Ancak şimdiden söyleyeceğim o ki, Öcalan’ın mektubunda, “(…) Bu çerçevede HDP’de vücut bulan Demokratik İttifak anlayışı, güncel seçim tartışmalarına taraf ve payanda yapılmamalıdır. Demokratik İttifakın önemi ve tarihsel anlamı mevcut ikilemlere kendine angaje etmemesi ve şimdiye kadar olduğu gibi seçimlerdeki tarafsız çizgisinde ısrar etmesidir…” şekliyle yer alan bu sözlerin etkisi bir gün bile sürmedi…
Neçirvan Barzani ile Dolmabahçe Sarayı’nda Kürtlerin yüzüne tutulan aynaya pek kimse bakma gereği duymadı… Bakabilen Kürtler de o aynada kendisini göremedi…

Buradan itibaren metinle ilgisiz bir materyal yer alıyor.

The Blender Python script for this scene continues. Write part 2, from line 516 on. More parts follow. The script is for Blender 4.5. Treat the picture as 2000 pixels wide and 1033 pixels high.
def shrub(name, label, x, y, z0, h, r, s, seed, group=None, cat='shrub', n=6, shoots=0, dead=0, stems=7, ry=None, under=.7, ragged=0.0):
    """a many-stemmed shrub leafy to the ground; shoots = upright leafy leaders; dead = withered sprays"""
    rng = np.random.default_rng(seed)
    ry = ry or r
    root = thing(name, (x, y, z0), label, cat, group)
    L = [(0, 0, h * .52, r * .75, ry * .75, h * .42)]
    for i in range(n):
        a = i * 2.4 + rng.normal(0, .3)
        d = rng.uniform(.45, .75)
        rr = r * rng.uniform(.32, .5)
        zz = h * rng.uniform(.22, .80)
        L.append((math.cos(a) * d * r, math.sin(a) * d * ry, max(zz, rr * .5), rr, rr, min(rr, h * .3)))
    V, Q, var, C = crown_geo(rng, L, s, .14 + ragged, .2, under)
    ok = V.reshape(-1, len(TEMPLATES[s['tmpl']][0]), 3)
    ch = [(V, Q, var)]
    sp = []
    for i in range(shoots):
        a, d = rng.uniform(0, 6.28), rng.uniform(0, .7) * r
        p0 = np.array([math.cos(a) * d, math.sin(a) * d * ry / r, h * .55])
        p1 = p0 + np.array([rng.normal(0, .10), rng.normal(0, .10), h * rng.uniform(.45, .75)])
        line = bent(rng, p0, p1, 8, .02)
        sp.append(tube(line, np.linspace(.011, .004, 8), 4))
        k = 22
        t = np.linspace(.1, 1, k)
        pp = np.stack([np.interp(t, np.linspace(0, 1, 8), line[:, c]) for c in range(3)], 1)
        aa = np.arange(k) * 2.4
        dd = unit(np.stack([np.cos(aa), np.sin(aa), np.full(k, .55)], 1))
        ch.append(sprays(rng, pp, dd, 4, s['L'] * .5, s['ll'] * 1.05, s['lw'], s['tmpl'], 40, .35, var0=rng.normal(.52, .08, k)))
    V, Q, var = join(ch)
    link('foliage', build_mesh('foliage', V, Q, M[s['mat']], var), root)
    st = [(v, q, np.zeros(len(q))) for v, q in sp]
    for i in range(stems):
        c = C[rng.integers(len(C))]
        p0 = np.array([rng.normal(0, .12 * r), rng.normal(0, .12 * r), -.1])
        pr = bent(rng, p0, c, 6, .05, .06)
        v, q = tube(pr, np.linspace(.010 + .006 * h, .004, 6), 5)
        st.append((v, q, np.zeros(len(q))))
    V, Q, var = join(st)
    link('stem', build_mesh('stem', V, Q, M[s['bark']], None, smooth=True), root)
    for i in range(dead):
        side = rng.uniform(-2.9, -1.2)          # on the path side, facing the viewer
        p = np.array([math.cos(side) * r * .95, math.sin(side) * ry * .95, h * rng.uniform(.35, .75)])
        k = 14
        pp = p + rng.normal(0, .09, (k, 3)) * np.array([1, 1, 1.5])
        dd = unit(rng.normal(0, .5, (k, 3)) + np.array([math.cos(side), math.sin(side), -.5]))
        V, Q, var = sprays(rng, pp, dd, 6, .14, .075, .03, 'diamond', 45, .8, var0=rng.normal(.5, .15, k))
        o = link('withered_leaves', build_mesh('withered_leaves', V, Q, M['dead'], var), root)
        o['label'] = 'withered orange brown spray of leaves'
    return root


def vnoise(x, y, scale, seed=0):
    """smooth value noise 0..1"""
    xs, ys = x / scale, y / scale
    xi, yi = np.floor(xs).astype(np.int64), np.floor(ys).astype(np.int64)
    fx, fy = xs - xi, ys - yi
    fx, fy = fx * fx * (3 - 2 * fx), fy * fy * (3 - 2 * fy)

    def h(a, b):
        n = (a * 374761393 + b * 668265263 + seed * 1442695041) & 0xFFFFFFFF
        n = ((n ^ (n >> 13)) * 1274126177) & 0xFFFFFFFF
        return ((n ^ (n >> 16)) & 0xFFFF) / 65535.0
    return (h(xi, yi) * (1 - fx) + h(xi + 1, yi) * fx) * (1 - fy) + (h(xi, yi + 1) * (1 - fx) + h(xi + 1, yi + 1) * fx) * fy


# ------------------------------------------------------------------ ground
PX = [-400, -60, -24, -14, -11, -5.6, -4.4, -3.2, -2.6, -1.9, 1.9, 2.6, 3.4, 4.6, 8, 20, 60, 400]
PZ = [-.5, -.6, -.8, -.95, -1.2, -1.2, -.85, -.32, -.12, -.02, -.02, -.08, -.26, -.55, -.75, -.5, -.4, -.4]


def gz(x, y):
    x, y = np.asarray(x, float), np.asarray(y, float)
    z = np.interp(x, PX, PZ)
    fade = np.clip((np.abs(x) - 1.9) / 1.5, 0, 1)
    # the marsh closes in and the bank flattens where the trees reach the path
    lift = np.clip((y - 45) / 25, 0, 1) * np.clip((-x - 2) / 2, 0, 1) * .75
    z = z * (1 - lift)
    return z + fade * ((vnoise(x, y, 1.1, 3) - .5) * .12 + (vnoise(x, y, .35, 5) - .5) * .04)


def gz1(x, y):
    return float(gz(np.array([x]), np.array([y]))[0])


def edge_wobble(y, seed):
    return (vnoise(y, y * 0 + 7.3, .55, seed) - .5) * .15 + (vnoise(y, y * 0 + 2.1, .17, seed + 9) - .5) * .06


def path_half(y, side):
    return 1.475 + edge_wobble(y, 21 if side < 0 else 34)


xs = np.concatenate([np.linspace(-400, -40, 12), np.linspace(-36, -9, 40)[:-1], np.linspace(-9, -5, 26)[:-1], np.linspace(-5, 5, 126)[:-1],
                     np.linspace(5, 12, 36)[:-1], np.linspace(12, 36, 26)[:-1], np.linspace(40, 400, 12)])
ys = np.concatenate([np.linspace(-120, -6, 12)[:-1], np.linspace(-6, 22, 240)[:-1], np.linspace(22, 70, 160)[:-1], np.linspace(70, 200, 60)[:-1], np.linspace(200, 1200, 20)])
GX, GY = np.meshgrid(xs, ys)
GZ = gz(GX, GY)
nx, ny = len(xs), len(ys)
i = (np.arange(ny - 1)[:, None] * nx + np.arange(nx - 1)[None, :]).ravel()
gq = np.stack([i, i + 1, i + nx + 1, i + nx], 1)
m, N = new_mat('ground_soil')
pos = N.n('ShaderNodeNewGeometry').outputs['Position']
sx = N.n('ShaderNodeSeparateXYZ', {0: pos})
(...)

Son hamle olarak devreye sokulan Osman ise, Müslümanlıklarına hep şüphe ile bakılan Kürtlere yönelik dine çağrı işlevi gören TRT-Kurdi ye çıkmakla, BinAli’ye kurban gitti.
Başur modasıyla boyanan taralı saçlarını kimse görmediği gibi, Bin Ali’ye yönelik methiyelerini de kimse duymadı…
Üstüne üstlük Devlet Bahçeli’nin; “Terörist başının mektubu HDP’nin vahim sapmasına, Zillet İttifakı’na verdiği rezil desteğine itirazın, tepkinin ve bundan duyduğu rahatsızlığın eseri ve sonucudur” deyip, Öcalan’a çektiği cila mahiyetindeki bu sözleri de Reis’i evdeki bulgurdan bile edebileceğini, şimdiden bir kenara not etmek gerekir.